Wherever "scene" appears in a line, copy that line.
- - -
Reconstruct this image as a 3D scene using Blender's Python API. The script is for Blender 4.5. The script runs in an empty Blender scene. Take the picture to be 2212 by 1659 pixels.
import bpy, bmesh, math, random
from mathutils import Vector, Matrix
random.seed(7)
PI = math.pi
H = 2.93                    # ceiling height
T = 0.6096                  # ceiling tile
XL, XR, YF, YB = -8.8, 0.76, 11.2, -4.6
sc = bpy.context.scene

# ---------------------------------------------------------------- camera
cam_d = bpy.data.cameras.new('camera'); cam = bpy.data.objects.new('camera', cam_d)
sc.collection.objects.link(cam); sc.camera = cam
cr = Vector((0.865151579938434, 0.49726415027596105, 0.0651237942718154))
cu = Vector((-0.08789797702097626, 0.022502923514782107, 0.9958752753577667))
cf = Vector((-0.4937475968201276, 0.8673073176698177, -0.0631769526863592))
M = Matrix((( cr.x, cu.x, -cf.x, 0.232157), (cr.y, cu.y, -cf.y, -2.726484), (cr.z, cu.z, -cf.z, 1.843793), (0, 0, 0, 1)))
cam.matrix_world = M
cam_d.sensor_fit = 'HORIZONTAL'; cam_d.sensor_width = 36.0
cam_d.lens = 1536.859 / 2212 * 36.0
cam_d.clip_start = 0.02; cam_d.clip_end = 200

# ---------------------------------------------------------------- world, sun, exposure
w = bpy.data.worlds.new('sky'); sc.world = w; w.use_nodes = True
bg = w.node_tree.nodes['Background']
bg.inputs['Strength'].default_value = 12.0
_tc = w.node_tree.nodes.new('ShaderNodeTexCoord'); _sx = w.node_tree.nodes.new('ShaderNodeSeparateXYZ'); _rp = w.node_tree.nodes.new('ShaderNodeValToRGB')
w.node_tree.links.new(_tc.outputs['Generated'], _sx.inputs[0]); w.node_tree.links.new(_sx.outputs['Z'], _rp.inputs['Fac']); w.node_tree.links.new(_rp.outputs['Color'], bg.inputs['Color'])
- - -
◆ Answer to this problem ◆
Reconstruct this image as a 3D scene using Blender's Python API. The script is for Blender 4.5. The script runs in an empty Blender scene. Take the picture to be 2212 by 1659 pixels.
sc = bpy.context.scene